AUCTION 2023 (APRIL),

LOT 290

John Quincy Adams Ward

1830 - 1910

The Indian Hunter

MEDIUM: Bronze

DIMENSIONS: 16 inches overall height

Signed and dated 1860

SHIPPING DIMENSIONS: 16 x 10 X 15 - 25 lbs.

SOLD FOR: $58,500.00

Including Buyers Premium

Additional Information

The Indian Hunter was one of the standout pieces in the Metropolitan Museum of Art’s influential 2013 exhibition The American West in Bronze, 1850-1925. New Yorkers were already familiar with the piece—a monument of the hunter and his dog has been in Central Park since 1869—but many were first introduced to the work of John Quincy Adams Ward during the exhibition. The piece, created in 1860, is one of 15 known casts of the sculpture. Other casts are in collections at the Met and the Denver Art Museum.

“Although the sculpture recalls sources from the antique—notably the Louvre’s marble Borghese Gladiator (3rd-1st century B.C.), a reduced plaster cast of which Ward had in his studio—to contemporary viewers, the face of Ward’s hunter was ‘subdued to no fancied requirement of the classic ideal.’ The critic for the New York Times called the hunter a ‘wild varmint of the wood…himself an animal fierce and instinctive as the dog by his side.’ The statuette’s extraordinary surface treatment in the trailing fur robe and the dog’s curly ruff visually links man and beast,” writes Carol Clark in the exhibition’s catalog. Clark also notes that early praise for the work is what eventually led to the monument in Central Park.

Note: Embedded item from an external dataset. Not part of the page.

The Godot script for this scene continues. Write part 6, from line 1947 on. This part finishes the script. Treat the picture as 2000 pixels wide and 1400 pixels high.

Once the decision was made for the monument, Ward got to work on a plaster cast, which was on display in a Broadway store until enough patrons could be found to have it cast in bronze. When it finally did get placed near present-day 65th Street, it was the first work by an American sculptor to be installed in Central Park. “John Quincy Adams Ward’s Indian Hunter established him as a sculpture of American subjects whose combination of realism and vigorous outdoors masculinity in bronze stood in opposition to the marble female nudes of his peers in Italy, who worked in a neoclassical style Ward feared drew ‘a sculptor’s manhood out of him,’” wrote Karen O. Janovy in 2005. “Indeed, The Indian Hunter helped Ward’s reputation survive the changes introduced to sculpture after the Civil War by French naturalism. As Augustus Saint-Gaudens, the American leader of that school said, ‘His work and career, his virility and sincerity, have been a great incentive to me, from the day when he exhibited his Indian Hunter in an art store on the east side of Broadway.”